╭─ Dataset extract

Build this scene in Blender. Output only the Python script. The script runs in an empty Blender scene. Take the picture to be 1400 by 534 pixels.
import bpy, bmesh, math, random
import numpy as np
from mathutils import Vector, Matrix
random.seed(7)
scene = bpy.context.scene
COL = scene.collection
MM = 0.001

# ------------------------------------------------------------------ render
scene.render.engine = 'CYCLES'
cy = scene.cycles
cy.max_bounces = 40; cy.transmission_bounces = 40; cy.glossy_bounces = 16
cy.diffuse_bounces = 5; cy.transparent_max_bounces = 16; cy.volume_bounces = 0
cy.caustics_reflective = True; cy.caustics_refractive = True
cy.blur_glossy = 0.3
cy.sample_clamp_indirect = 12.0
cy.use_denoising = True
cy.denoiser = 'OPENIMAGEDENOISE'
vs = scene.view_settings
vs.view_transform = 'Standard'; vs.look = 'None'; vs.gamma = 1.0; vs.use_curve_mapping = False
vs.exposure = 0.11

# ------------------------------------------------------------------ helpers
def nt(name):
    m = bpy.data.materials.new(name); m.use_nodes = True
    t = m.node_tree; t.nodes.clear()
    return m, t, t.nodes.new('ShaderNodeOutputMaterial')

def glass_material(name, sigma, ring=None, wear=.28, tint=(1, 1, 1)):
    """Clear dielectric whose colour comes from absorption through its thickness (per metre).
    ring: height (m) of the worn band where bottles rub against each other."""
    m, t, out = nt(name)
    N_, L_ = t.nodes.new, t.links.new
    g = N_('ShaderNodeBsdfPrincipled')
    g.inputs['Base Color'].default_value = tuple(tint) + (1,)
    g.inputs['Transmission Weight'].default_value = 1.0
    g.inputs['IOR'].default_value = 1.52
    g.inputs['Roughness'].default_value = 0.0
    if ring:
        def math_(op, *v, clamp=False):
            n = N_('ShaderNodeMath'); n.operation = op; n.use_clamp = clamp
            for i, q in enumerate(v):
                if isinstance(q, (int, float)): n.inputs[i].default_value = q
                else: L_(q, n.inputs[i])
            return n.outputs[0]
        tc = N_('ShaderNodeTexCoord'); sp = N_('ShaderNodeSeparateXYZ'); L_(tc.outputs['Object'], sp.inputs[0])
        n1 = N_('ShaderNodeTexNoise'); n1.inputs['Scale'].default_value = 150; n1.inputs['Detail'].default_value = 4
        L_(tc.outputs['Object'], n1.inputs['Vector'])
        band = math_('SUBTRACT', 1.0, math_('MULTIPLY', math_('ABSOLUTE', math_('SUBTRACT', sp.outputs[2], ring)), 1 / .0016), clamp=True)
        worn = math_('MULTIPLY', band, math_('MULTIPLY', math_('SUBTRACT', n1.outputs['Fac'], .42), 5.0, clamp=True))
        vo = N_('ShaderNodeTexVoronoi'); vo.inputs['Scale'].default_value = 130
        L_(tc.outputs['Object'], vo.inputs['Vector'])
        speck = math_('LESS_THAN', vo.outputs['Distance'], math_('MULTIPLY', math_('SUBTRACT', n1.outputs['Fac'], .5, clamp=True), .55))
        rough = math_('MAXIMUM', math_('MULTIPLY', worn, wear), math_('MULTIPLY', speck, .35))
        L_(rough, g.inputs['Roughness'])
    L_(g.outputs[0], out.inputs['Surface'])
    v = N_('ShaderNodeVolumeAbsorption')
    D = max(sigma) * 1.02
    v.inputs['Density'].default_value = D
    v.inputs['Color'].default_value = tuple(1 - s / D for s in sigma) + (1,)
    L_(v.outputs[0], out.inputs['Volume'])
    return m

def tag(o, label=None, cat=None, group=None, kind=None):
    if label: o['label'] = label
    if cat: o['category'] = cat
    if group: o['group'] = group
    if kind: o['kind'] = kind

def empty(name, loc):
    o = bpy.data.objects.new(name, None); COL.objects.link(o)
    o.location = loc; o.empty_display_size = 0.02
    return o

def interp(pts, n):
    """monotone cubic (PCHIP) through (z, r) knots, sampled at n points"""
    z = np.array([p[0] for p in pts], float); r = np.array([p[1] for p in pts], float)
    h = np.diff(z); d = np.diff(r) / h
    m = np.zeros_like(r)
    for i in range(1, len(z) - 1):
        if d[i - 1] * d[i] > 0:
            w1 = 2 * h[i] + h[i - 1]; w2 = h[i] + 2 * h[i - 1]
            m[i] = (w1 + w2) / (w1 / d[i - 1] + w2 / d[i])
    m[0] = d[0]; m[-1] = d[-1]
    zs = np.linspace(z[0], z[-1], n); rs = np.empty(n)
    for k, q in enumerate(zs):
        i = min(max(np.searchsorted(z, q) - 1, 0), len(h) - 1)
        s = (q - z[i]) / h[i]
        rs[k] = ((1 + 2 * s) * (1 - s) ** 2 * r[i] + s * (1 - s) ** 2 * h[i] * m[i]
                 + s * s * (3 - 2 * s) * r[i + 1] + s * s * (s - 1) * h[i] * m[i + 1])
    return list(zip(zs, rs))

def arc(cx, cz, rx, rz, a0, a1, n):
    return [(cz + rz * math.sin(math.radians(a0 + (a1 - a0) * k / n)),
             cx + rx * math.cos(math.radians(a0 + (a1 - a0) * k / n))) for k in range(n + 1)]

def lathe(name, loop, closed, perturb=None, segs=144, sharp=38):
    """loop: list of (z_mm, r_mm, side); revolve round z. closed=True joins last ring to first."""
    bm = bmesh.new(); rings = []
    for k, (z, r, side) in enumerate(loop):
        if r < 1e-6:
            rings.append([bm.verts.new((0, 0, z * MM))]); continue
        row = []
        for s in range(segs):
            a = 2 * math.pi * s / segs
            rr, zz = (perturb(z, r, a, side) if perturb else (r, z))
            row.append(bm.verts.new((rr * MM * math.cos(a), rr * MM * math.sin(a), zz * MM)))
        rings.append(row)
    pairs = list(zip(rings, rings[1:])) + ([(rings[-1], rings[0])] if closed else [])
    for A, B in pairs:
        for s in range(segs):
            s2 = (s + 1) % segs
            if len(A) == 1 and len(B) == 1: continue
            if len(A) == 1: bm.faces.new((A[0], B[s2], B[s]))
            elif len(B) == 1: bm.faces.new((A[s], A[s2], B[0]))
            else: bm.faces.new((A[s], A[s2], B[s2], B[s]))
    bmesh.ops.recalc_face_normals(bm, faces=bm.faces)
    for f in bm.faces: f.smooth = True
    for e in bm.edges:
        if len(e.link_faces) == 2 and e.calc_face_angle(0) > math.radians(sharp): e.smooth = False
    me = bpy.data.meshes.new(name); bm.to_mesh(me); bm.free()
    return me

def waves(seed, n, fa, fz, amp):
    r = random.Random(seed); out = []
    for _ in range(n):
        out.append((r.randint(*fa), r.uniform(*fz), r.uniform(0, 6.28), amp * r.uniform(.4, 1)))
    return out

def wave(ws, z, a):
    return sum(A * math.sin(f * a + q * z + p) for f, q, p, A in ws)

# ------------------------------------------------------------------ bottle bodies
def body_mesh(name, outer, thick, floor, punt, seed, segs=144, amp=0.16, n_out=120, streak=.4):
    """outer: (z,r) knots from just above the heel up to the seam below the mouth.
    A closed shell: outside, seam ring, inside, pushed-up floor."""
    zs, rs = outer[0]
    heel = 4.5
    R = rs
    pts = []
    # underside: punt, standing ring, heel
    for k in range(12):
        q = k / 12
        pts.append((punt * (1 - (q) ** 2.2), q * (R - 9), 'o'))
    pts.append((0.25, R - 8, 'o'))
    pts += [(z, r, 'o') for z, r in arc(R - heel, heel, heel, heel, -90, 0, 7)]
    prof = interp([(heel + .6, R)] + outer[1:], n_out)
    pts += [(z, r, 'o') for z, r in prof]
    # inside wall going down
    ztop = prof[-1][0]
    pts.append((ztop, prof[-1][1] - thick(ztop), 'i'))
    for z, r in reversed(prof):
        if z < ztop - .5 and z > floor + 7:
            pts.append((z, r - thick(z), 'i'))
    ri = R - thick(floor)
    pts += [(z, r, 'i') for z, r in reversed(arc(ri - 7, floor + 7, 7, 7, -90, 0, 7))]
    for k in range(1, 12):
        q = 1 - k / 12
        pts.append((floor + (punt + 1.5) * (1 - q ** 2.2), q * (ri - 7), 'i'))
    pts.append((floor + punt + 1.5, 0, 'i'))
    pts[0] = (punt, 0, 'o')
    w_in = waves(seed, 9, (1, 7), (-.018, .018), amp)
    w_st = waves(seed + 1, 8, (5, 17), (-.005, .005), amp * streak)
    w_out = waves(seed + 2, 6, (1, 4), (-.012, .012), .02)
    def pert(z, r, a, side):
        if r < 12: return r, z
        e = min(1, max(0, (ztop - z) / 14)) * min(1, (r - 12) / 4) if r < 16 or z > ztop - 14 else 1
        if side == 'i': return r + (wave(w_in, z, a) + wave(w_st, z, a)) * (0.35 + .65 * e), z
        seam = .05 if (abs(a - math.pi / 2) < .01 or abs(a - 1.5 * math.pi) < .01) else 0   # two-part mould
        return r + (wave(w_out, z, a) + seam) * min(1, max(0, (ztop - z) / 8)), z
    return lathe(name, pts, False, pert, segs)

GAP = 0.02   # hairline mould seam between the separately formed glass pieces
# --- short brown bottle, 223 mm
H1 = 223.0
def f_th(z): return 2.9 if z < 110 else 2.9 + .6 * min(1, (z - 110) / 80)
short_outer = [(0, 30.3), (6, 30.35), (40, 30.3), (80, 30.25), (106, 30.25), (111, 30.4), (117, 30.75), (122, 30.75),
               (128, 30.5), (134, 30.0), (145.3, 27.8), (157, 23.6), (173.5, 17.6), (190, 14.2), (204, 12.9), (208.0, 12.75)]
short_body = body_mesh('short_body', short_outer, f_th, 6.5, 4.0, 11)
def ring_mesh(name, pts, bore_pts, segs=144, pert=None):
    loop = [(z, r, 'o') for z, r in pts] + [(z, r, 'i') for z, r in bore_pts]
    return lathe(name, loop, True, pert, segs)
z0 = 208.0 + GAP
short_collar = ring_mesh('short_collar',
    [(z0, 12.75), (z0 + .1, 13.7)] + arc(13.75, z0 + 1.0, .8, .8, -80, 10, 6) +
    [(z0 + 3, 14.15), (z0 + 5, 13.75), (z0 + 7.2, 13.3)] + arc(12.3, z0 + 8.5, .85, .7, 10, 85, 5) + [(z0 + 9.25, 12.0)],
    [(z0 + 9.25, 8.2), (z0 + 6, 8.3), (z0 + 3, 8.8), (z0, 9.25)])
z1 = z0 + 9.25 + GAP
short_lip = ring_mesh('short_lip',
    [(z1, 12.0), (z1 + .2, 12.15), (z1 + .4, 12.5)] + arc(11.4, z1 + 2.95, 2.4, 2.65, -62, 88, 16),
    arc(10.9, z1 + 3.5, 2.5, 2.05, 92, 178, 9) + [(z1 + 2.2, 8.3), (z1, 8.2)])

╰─

What is needed is an exact copy of the lines from the start of the listing through the line where "vs.exposure = 0.11" sits, please, both end lines included and nothing more.

Build this scene in Blender. Output only the Python script. The script runs in an empty Blender scene. Take the picture to be 1400 by 534 pixels.
import bpy, bmesh, math, random
import numpy as np
from mathutils import Vector, Matrix
random.seed(7)
scene = bpy.context.scene
COL = scene.collection
MM = 0.001

# ------------------------------------------------------------------ render
scene.render.engine = 'CYCLES'
cy = scene.cycles
cy.max_bounces = 40; cy.transmission_bounces = 40; cy.glossy_bounces = 16
cy.diffuse_bounces = 5; cy.transparent_max_bounces = 16; cy.volume_bounces = 0
cy.caustics_reflective = True; cy.caustics_refractive = True
cy.blur_glossy = 0.3
cy.sample_clamp_indirect = 12.0
cy.use_denoising = True
cy.denoiser = 'OPENIMAGEDENOISE'
vs = scene.view_settings
vs.view_transform = 'Standard'; vs.look = 'None'; vs.gamma = 1.0; vs.use_curve_mapping = False
vs.exposure = 0.11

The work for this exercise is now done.